After a series of delays caused by the economic recession, the Nets still maintain that their plan is to move to Brooklyn the season after next, during the 2011-2012 season.

Forest City, the firm headed by Nets' owner Bruce Ratner, has previously stated that construction of the new arena in Brooklyn would begin before the end of the year.  There is no word yet if this goal will be met, and even if it is, the team could be hard-pressed to play its first game in Brooklyn before the 2011-2012 season comes to a close.

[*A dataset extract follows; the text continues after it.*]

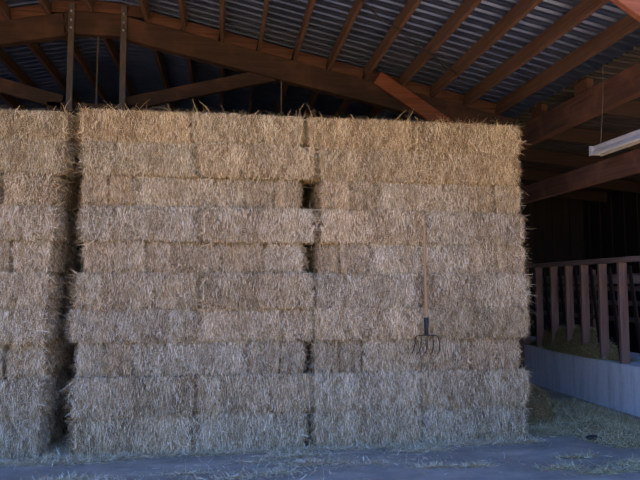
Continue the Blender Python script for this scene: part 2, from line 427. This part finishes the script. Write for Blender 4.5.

AECOM Ellerbe Becket, the developer of the Barclays Center, expects construction to take 28 months.  If ground is broken later this month as scheduled, construction would not be completed until late April of 2012.  But the 2011-2012 regular season will end in mid-April of 2012.

It is not clear if the team intends to play its first game in Brooklyn before all work on the site has been finished -- perhaps moving in as non-essential areas of the arena complex are still under construction -- or would wait to open the Barclays Center until the start of the 2012-2013 season.

The timetable for the Nets' move to their new home could be a major factor next summer.  The team will hold a large amount of salary cap room and the allure of playing in Brooklyn is considered a key selling point to the all-star free-agents whom the team will attempt to sign.

Amid continuing lawsuits in opposition to the project, and the pending sale of the team to Russian billionaire Mikhail Prokhorov, Ratner is rushing to complete financing for the project before the end of the year.